Recuerdo como transcurría el mes de Junio, cuando el sol empezaba a calentar de verdad; se veían a lo lejos las cuadrillas de segadores, hombres y mujeres que con la espalda doblada bajo un sol de justicia y protegidos por el ala de un sombrero de paja y sin dar un momento de descanso a un rato de charla o a darle unas chupadas al cigarro liado, cortaban con la hoz en una mano y en la otra la “zoqueta” o los “dediles”, todos los campos de trigo y cebada que había que segar, que no eran pocos.
Llegado mediodía, se hacía un “alto en el camino” para sacar el “hato” y comer; el “hato” estaba formado por todos aquellos productos y embutidos que se guardaban de la matanza del cerdo, morcillas, chorizos, tajadas de tocino y otros, que cuando se hacía la matanza, se guardaban y se conservaban en botes con aceite puro de oliva, en previsión para poder dar de comer luego a los segadores; un pan redondo de los de cruz, a los que se les cortaba un buen “cantero” con la navaja y algún postre, pepino o tomate; entonces no se tenía en cuenta ni los triglicéridos, ni el colesterol, ni se cuidaba tanto el cuerpo como ahora.
Luego al llegar la noche, se llegaba a casa bastante cansado, después de todo el día segando y se cenaba una comida de puchero, judías, mojete, ajo arriero, etc. y posteriormente se tomaba un rato “el fresco” en la puerta de la calle haciendo “corro” con los vecinos, donde se daba un repaso a todo lo ocurrido a lo largo del día; con el fin de apagar la sed y matar un poco el calor, se bebía agua a chorro lleno del pitorro de un botijo, que durante el día había estado guardado en la cueva, para que tuviera el agua fresquita .
Mientras tanto los críos, jugábamos al “pillado” o al “escondite”, hasta caer rendidos y marcharnos a la cama a intentar dormir, pues algunas noches eran tan calurosas que era prácticamente imposible poder conciliar el sueño.
Hoy día todo esto ha sido sustituido por la televisión, el Internet y otras tantas tecnologías de las que disponemos, así como por las salidas nocturnas en busca de un “Pub” o algún bar donde alternar con los amigos y amigas.
La verdad es que entonces había una mayor relación, tanto familiar como vecinal, que la existente hoy, donde cada uno parece que vamos a “nuestra bola”.
Terminada la siega, los haces de “mies” eran “acarreados” a la era en carros o galeras, para su trilla.
Una vez en éstas, se extendían las “parvas” para ser trilladas, donde el “trillaor”, normalmente un chico, escondido bajo el ala de un sombrero de paja y vestido con un mono, generalmente azul y con peto, subido en ese tablón de de madera con piedras de pedernal incrustadas, conocido como trilla o trillo, según los sitios, iba dirigiendo las mulas o burros, para que de una forma incansable dieran vueltas y más vueltas alrededor, hasta que el grano se desprendía de la paja y estaba listo para amontonarlo y “ablentarlo” con las horcas y palas, al día siguiente o cuando hiciera aire.
Una vez efectuada esta operación, el dueño solía quedarse a dormir en la era para vigilar que nadie se llevara el grano.
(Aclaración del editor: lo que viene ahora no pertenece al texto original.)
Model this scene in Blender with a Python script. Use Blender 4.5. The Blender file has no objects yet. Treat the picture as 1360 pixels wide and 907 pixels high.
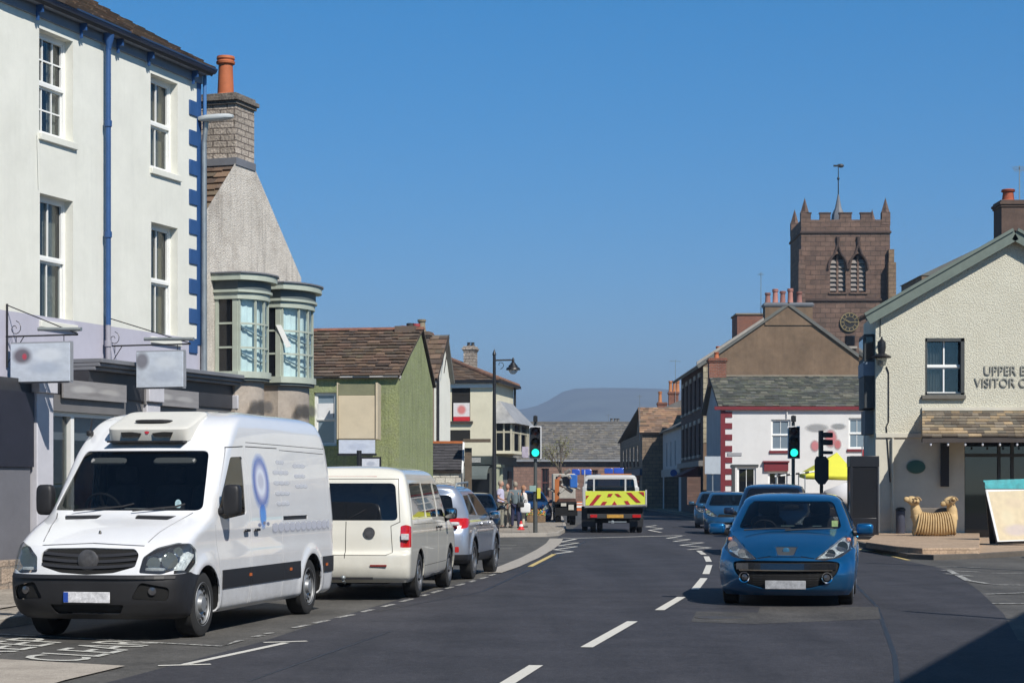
import bpy, bmesh, math, random
import numpy as np
from mathutils import Vector, Matrix
from mathutils.bvhtree import BVHTree
from mathutils.interpolate import poly_3d_calc
R = math.radians
rng = random.Random(7)
scn = bpy.context.scene
COL = scn.collection
# ------------------------------------------------------------------ camera, sky, sun, exposure
F, CX, HY, H = 2600.0, 680.0, 646.0, 1.65      # focal length in photo pixels, principal column, horizon row, eye height
cam_d = bpy.data.cameras.new('camera'); cam = bpy.data.objects.new('camera', cam_d); COL.objects.link(cam)
cam.location = (0, 0, H); cam.rotation_euler = (R(90), 0, 0)
cam_d.sensor_width = 36; cam_d.lens = F / 1360 * 36
cam_d.shift_y = (HY - 453.5) / 1360
cam_d.clip_start = 0.3; cam_d.clip_end = 30000
scn.camera = cam
SUN_AZ = (0.55, -0.835)      # horizontal direction towards the sun
SUN_EL = 44.0
world = bpy.data.worlds.new("World"); scn.world = world; world.use_nodes = True
nt = world.node_tree; nt.nodes.clear()
wo = nt.nodes.new('ShaderNodeOutputWorld'); bg = nt.nodes.new('ShaderNodeBackground'); sky = nt.nodes.new('ShaderNodeTexSky')
sky.sky_type = 'NISHITA'; sky.sun_disc = False
sky.sun_elevation = R(SUN_EL); sky.sun_rotation = math.atan2(SUN_AZ[0], SUN_AZ[1])
sky.air_density = 0.8; sky.dust_density = 0.0; sky.ozone_density = 5.0; sky.altitude = 1500
bg.inputs['Strength'].default_value = 0.15
hs = nt.nodes.new('ShaderNodeHueSaturation'); hs.inputs['Saturation'].default_value = 1.68; hs.inputs['Value'].default_value = 1.45
gm = nt.nodes.new('ShaderNodeGamma'); gm.inputs[1].default_value = .65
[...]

La soledad de la noche, el canto de los grillos y las cigarras, el ladrido de algún perro vagabundo y el color azulado de los cielos repletos de estrellas, eran los acompañantes del sueño del agotado labrador.
Luego venía el acarreo, primero del grano, envasado en grandes costales que se almacenaba en las cámaras que servían como graneros, para después una parte usarla para alimento de las mulas y otra parte para su venta. Igualmente se acarreaba la paja, siempre de noche, para evitar con el calor los picores que producía el polvo que se pegaba al cuerpo como una lapa. Esta se traía a las casa del pueblo y se almacenaba en los “pajares” para poder disponer a lo largo del año como alimento de las mulas y como soporte a las lumbres de sarmientos que se echaban en las cocinas.
Rememorando todo esto, me paro a pensar que muchas de las palabras usadas en este artículo, son palabras ya en desuso, hoz, zoqueta, hato, trilla, ablentar, palabras que enriquecían un vocabulario tan típico, rural y manchego del que aunque ya no se use no por eso se debe descartar, pues demuestran la riqueza de un tiempo y de los habitantes de un pueblo.
¿Qué recuerdos aquellos? Hoy la modernización y la mecanización han venido a eclipsar aquellos tiempos, pero que a algunos no se nos olvidan.
Quiero con este artículo rendir mi pequeño homenaje a todos aquellos personajes que forman parte de nuestra historia rural.